-----BEGIN PGP SIGNED MESSAGE----- Hash: SHA1
On 15 May 2004 at 13:18, Neal H. Walfield wrote:
Both the GNU and BSD C libraries offer the same API's eg; size_t fread(void *buffer, size_t size, size_t count, FILE *stream). Both use the same compiler (GCC) and so therefore that API will convert into the same ABI eg; _fread using the same parameter to stack conversion mechanism (the procedural call convention).
That is complete and utter crap.
The ABI has nothing to do with the compiler: calling conventions, etc. are established by the operating system.

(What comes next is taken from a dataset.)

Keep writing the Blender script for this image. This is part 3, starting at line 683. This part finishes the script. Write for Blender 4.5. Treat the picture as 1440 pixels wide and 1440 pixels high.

No, the ABI is determined by what compiler the operating system was compiled with. C (and C++) implementations are free to choose any procedural calling convention they like. Contrast how Mingw and MSVC mangle their C++ symbols differently. Contrast even within MSVC how you can choose between three different calling conventions. On Windows at least two calling conventions are used throughout the OS depending on what the library designer felt like.
Go read either the ANSI C or ISO C++ spec if you want confirmation of this.
Nothing guarantees that posix defined structures have the same layout or even size (and this is very much part of the ABI). Not all posix functions are actually functions, many of them may be macros. The list goes on and this does not even consider versioning schemes, library dependencies or system trap calling conventions.
In the fread() example above, FILE is an opaque pointer. It could contain anything. For major structures eg; struct stat one finds an amazing invariance of fields and their order. If the structure packing were different one might have a problem, but again everyone using GCC solves that.
I only know this because I run my Linux and FreeBSD inside VMWare with them working on a common project tree on Windows via samba. I sometimes forget which machine I'm typing into and use the wrong object files and most unfortunately it'll sometimes link and run - though with weird runtime errors.